An example file for the plane mesh can be found in the Contents folder of the OptiTrack Live Link Plugin. This file defines the physical dimensions of the LED wall.

• Select the "ICVFXCamera" actor, then choose your camera object under In-Camera VFX > Cine Camera Actor.
• Compile and save this blueprint.
• Click Export to save out the nDisplay configuration file. (This file is what you will be asked for in the future in an application called Switchboard, so save it somewhere easy to find.)

• Go back to your main Unreal Engine window and click on the nDisplay object.
• Click + Add Component and add a Live Link Controller.
• Set the Subject Representation to the rigid body for your LED Wall in Motive and set the Component to Control to “SM_Screen_0”.
• At this point your LED Wall should be tracked in the scene, but none of the rendering will look correct yet.
• To validate that this was all setup correctly you can turn off Evaluate Live Link for your CineCamera and move it so that it is in front of the nDisplay LED Wall.
• Make sure to re-enable Evaluate Live Link afterwards.

Reference Objects

The next step would be to add whatever reference scene you want to use for your LED Wall Virtual Production shoot. For example, we just duplicated a few of the color calibrators (see image to the right) included with the sample project, so that we have some objects to visualize in the scene.

If you haven’t already you will need to go to File > Save All at this point. Ideally, you should save frequently during the whole process to make sure you don’t lose your data.

Click the double arrows above the 3D Viewport >> and choose Switchboard > Launch Switchboard Listener. This launches an application that listens for a signal from Switchboard to start your experience.

• Click the double arrows above the 3D Viewport >> and choose Launch Switchboard.
• If this is your first time doing this, then there will be a small installer that runs in the command window.
• A popup window will appear.
• Click the Browse button next to the uProject option and navigate to your project file (.uproject).
• Then click Ok and the Switchboard application will launch.

• In Switchboard click Add Device, choose nDisplay, click Browse and choose the nDisplay configuration file (.ndisplay) that you created previously.
• In Settings, verify that the correct project, directories and nDisplay are being referenced.
• Click the power plug icon to Connect all devices.
• Make sure to save and close your Unreal Engine project.
• Click the up arrow button to Start All Connected Devices.

The image on the LED wall should look different when you point the camera at it, since it is calculating for the distortion and position of the lens. From the view of the camera it should almost look like you are looking through a window where the LED wall is located.

Optimizing Camera View before and after

You might notice that the edge of the camera’s view is a hard edge.
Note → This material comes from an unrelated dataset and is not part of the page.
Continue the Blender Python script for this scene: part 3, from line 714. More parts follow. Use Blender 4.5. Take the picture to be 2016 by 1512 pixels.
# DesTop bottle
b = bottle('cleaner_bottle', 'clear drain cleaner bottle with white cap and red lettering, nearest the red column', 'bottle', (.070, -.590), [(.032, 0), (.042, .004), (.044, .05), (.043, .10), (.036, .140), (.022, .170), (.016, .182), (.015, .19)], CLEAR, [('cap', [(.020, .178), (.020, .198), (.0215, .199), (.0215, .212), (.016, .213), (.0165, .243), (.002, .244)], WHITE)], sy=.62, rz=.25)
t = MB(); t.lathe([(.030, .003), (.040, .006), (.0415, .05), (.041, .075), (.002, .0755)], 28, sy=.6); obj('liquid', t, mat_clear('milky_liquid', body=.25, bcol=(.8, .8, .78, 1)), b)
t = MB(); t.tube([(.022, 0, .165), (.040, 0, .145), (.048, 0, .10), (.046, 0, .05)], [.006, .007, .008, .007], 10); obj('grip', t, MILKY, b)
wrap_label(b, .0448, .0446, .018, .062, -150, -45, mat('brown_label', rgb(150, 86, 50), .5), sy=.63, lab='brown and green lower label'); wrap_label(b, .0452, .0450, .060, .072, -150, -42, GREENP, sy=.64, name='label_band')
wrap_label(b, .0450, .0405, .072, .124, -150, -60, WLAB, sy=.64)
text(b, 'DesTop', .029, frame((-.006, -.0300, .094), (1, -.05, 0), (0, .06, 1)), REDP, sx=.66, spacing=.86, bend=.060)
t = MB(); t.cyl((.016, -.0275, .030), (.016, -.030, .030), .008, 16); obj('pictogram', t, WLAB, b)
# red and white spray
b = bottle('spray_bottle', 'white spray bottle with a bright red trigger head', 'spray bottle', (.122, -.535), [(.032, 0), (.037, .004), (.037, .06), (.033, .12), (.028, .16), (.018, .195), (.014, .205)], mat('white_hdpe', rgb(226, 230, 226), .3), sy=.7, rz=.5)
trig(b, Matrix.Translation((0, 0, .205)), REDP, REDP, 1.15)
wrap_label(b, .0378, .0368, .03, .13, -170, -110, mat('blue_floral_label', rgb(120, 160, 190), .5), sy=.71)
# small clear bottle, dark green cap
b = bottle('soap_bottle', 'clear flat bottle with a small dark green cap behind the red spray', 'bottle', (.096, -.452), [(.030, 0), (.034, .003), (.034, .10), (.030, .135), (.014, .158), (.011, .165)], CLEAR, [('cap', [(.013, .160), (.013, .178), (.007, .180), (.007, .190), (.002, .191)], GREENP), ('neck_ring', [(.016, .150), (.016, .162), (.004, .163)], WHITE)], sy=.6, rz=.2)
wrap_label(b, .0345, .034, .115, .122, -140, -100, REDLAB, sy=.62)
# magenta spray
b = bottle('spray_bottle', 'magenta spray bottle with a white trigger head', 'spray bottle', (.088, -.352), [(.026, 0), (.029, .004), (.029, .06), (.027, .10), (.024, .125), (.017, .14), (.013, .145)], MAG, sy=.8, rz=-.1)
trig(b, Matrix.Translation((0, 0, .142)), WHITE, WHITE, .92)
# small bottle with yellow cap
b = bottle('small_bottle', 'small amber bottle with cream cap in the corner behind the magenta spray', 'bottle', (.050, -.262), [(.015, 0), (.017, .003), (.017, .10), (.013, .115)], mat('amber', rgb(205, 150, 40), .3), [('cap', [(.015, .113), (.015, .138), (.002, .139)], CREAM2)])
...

You can fix this and expand the field of view slightly to account for small amounts of lag by going back to your Unreal Engine project into the nDisplay object.

• Select the "ICVFXCamera" object in the Components pane.
• In the Details pane set the Field of View Multiplier to a value of about 1.2 to account for any latency, then set the Soft Edge > Top and Bottom and Sides properties to around .25 to blur the edges.